Dr Stief commented “For me the modern shape of the case and the good shoulder are important, plus the neck is not long, as are many older calibres. Also, there are lots of bullets readily available.”
I have not used a .416 very often in anger, though I have a fair bit of range time with one. My introduction to the cartridge came in around 2004, when Mike Yardley and I went to The West London Shooting School to set-up his BRNO .416 in preparation for a buffalo hunt he had planned in South Africa. In basic form, the BRNO was an untamed beast. Mike glass bedded the barrel, put on a 2” soft rubber pad, inserted mercury recoil reducers in the butt and completely re-shaped the comb.
By contrast, Rigby’s current ‘Big Game’ model in .416 is supremely well set-up to handle the cartridge. Shooting free-hand at the WLSS new ‘Rigby Range’ last month, I saw several shooting journalists, who were inexperienced with heavy rifle calibres try the ‘Big Game’ on a standing buffalo target. While notable for its power, the .416 was not uncomfortable to shoot. This is a credit to the careful design of the Rigby, with comb profile, hand shape and size, weight distribution and overall weight appropriate to calibre.
In double rifle guise, the ‘No.2’ will be all that the current examples in the rimless cartridge are, but with the better extraction leverage a rimmed cartridge provides. Regulating a double rifle is an expert business and few have the expertise and experience necessary to be entrusted with a £100,000 double rifle that may have absorbed over 700 man hours in its production by the time the regulator gets his hands on it.
A big, slow bullet is easier to regulate in a double rifle than a faster, smaller one.
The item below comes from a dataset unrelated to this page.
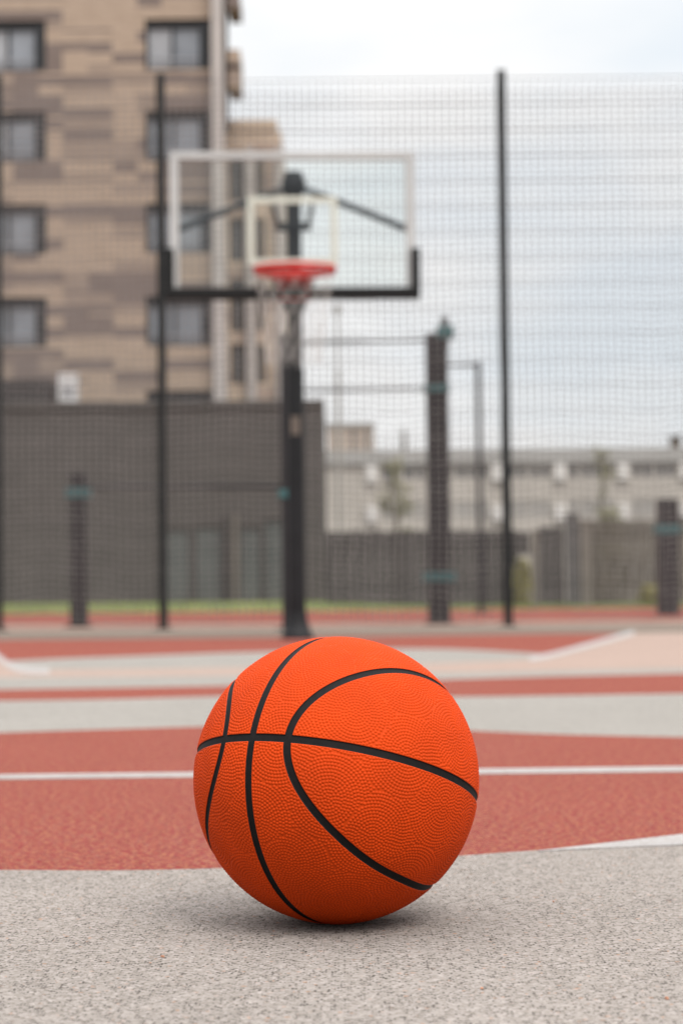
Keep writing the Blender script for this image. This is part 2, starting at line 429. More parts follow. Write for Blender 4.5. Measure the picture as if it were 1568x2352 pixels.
# ------------------------------------------------------------------ the basketball
def build_ball():
    root = empty('basketball', (BALL_C.x, BALL_C.y, 0), 'orange pebbled rubber basketball with black seams on the grey court', 'basketball')
    zv = (CAM - BALL_C).normalized()
    xv = CM @ Vector((1, 0, 0)); xv = (xv - zv * xv.dot(zv)).normalized()
    yv = zv.cross(xv)
    # ball axes in the view frame, read from the seams in the photograph
    AZ = Vector((-.561, .277, .780)).normalized()
    AY = Vector((.161, .962, -.215)); AY = (AY - AZ * AY.dot(AZ)).normalized()
    AX = AY.cross(AZ)
    V = Matrix((xv, yv, zv)).transposed()
    B = np.array([list(V @ AX), list(V @ AY), list(V @ AZ)])        # rows: ball axes in world
    n = 440
    a = np.tan(np.linspace(-math.pi / 4, math.pi / 4, n + 1))
    gu, gv = np.meshgrid(a, a, indexing='ij')
    one = np.ones_like(gu)
    faces = []; verts = []; off = 0
    for ax, sgn in ((0, 1), (0, -1), (1, 1), (1, -1), (2, 1), (2, -1)):
        c = [None] * 3
        c[ax] = one * sgn; c[(ax + 1) % 3] = gu * sgn; c[(ax + 2) % 3] = gv
        p = np.stack(c, -1).reshape(-1, 3); p /= np.linalg.norm(p, axis=1, keepdims=True)
        idx = np.arange((n + 1) * (n + 1)).reshape(n + 1, n + 1) + off
        q = np.stack([idx[:-1, :-1], idx[1:, :-1], idx[1:, 1:], idx[:-1, 1:]], -1).reshape(-1, 4)
        verts.append(p); faces.append(q); off += (n + 1) * (n + 1)
    P = np.concatenate(verts); F = np.concatenate(faces)
    key = np.round(P * 2e5).astype(np.int64)
    key = (key[:, 0] + 300000) * 600001 ** 2 + (key[:, 1] + 300000) * 600001 + key[:, 2] + 300000
    _, first, inv = np.unique(key, return_index=True, return_inverse=True)
    P = P[first]; F = inv.reshape(-1)[F]
    HW = 0.00325                                                     # half seam width
    def sd(p):
        q = p @ B.T                                                  # ball coordinates
        x, y, z = q[:, 0], q[:, 1], q[:, 2]
        d = np.minimum(np.abs(np.arcsin(np.clip(y, -1, 1))), np.abs(np.arcsin(np.clip(x, -1, 1))))
        th = np.arccos(np.clip(np.abs(x), 0, 1)); ph = np.arctan2(y, z)
        t0 = np.radians(57.35 + 14.3 * np.cos(2 * ph) + 2.15 * np.cos(4 * ph) + 0.5 * np.cos(6 * ph))
        dt = np.radians(-28.6 * np.sin(2 * ph) - 8.6 * np.sin(4 * ph) - 3.0 * np.sin(6 * ph))
        e = np.abs(th - t0) / np.sqrt(1 + (dt / np.maximum(np.sin(th), .2)) ** 2)
        return np.minimum(d, e) * BALL_R - HW
    s = sd(P)
    seamf = s[F].mean(1) < 0
    # snap the border vertices onto the seam edge so that it runs clean
    vs = np.zeros(len(P), bool); vc = np.zeros(len(P), bool)
    vs[F[seamf].ravel()] = True; vc[F[~seamf].ravel()] = True
    bd = np.where(vs & vc)[0]
    for _ in range(2):
        p = P[bd]; t1 = np.cross(p, [0.31, 0.77, 0.55]); t1 /= np.linalg.norm(t1, axis=1, keepdims=True)
        t2 = np.cross(p, t1); e = 1e-4
        g1 = (sd(p + t1 * e) - sd(p - t1 * e)) / (2 * e); g2 = (sd(p + t2 * e) - sd(p - t2 * e)) / (2 * e)
        g = t1 * g1[:, None] + t2 * g2[:, None]; gn = np.maximum((g ** 2).sum(1), 1e-4)
        st = np.clip(-sd(p) / gn, -.0045, .0045)
        p = p + g * st[:, None]
        P[bd] = p / np.linalg.norm(p, axis=1, keepdims=True)
    s = sd(P)
    # pebbles: a spiral lattice of domes
    rg = np.random.default_rng(12)
    pit = 0.00282 / BALL_R
    M = 52; k = np.arange(M) + .5
    zz = 1 - 2 * k / M; rr = np.sqrt(1 - zz * zz); an = k * math.pi * (3 - math.sqrt(5))
    S = np.stack([rr * np.cos(an), rr * np.sin(an), zz], 1) + rg.normal(0, .05, (M, 3))
    S /= np.linalg.norm(S, axis=1, keepdims=True)
    pts = []
    for m in range(M):                                              # rings of pebbles round each moulding centre
        c = S[m]; e1 = np.cross(c, [.3, .5, .81]); e1 /= np.linalg.norm(e1); e2 = np.cross(c, e1)
        for q in range(0, 28):
            rad = q * pit * .95
            cnt = max(1, int(round(2 * math.pi * math.sin(rad) / pit)))
            t = (np.arange(cnt) + rg.random()) * 2 * math.pi / cnt
            p = c * math.cos(rad) + (e1 * np.cos(t)[:, None] + e2 * np.sin(t)[:, None]) * math.sin(rad)
            near = np.argmax(p @ S.T, 1) == m
            pts.append(p[near])
    L = np.concatenate(pts)
    L += rg.normal(0, pit * .045, L.shape); L /= np.linalg.norm(L, axis=1, keepdims=True)
    k0 = kdtree.KDTree(len(L))
    for k in range(len(L)): k0.insert(L[k], k)
    k0.balance()
    keep = np.ones(len(L), bool)                                    # thin out pebbles crowding at the borders
    for k in range(len(L)):
        if keep[k]:
            for (_, o_, d_) in k0.find_range(L[k], pit * .66):
                if o_ != k: keep[o_] = False
    L = L[keep]
    # fill the gaps between neighbouring ring systems, then let crowded pebbles push apart
    cand = rg.normal(0, 1, (90000, 3)); cand /= np.linalg.norm(cand, axis=1, keepdims=True)
    k1 = kdtree.KDTree(len(L))
    for k in range(len(L)): k1.insert(L[k], k)
    k1.balance()
    far = [c for c in cand.tolist() if k1.find(c)[2] > pit * .80]
    add = []
    for c in far:
        if all((c[0] - o_[0]) ** 2 + (c[1] - o_[1]) ** 2 + (c[2] - o_[2]) ** 2 > (pit * .8) ** 2 for o_ in add[-400:] ) and all((c[0] - o_[0]) ** 2 + (c[1] - o_[1]) ** 2 + (c[2] - o_[2]) ** 2 > (pit * .8) ** 2 for o_ in add[:-400]):
            add.append(c)
    if add: L = np.concatenate([L, np.array(add)])
    for it in range(3):
        k1 = kdtree.KDTree(len(L))
        for k in range(len(L)): k1.insert(L[k], k)
        k1.balance()
        mv = np.zeros_like(L)
        for k in range(len(L)):
            for (co, o_, d_) in k1.find_n(L[k], 7)[1:]:
                if d_ < pit * .97 and d_ > 1e-9:
                    mv[k] += (L[k] - np.array(co)) / d_ * (pit * .97 - d_) * .3
        L = L + mv; L /= np.linalg.norm(L, axis=1, keepdims=True)
    N = len(L)
    kd = kdtree.KDTree(N)
    for k in range(N): kd.insert(L[k], k)
    kd.balance()
    find = kd.find
    dist = np.fromiter((find(p)[2] for p in P.tolist()), float, len(P)) * BALL_R
    sm = lambda x: np.clip(x, 0, 1) ** 2 * (3 - 2 * np.clip(x, 0, 1))
    peb = 0.00080 * np.clip(1 - (dist / 0.00136) ** 2, 0, 1) ** 0.9
    r = np.where(s < 0, -0.0008 * sm(-s / 0.0007), 0.00045 * np.exp(-((s - .00055) / .00042) ** 2) + peb * sm((s - .0006) / .0007))
    W = P * (BALL_R + r)[:, None]
    W[:, 2] += BALL_R
    low = W[:, 2] < 0.0002
    W[low, 2] = 0.0002
    for nm, mask, mat in (('cover', ~seamf, M_BALL), ('seam', seamf, M_SEAM)):
        f = F[mask]; used, inv2 = np.unique(f, return_inverse=True); f = inv2.reshape(f.shape)
        v = W[used]
        me = bpy.data.meshes.new(nm)
        me.vertices.add(len(v)); me.vertices.foreach_set('co', v.astype(np.float32).ravel())
        me.loops.add(f.size); me.loops.foreach_set('vertex_index', f.astype(np.int32).ravel())
        me.polygons.add(len(f)); me.polygons.foreach_set('loop_start', (np.arange(len(f)) * 4).astype(np.int32))
        me.polygons.foreach_set('use_smooth', np.ones(len(f), bool))
        me.update(calc_edges=True); me.validate()
        me.materials.append(mat)
        o = bpy.data.objects.new(nm, me); COL.objects.link(o); o.parent = root
build_ball()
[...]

Getting the .416 to imprint to the satisfaction of an expert regulator, like Keith Denison Thomas is a dirty, painstaking process, involving hours at the range. No two rifles are the same and each one has to be regulated by hand. There are no satisfactory shortcuts, no precise mathematical or engineering equations that will replicate results mechanically. It is all down to trial and error and fine tuning.
The .416 No.2 neatly provides a smooth set of options to the Rigby owner building or ordering a new rifle. He can have the same performance in bolt-action or double rifle guise and the selected cartridge will no longer be a compromise. It was a sensible idea that has finally come to fruition. I expect to see the .416 Rigby (No.2) become a mainstay of Rigby’s order books for years to come.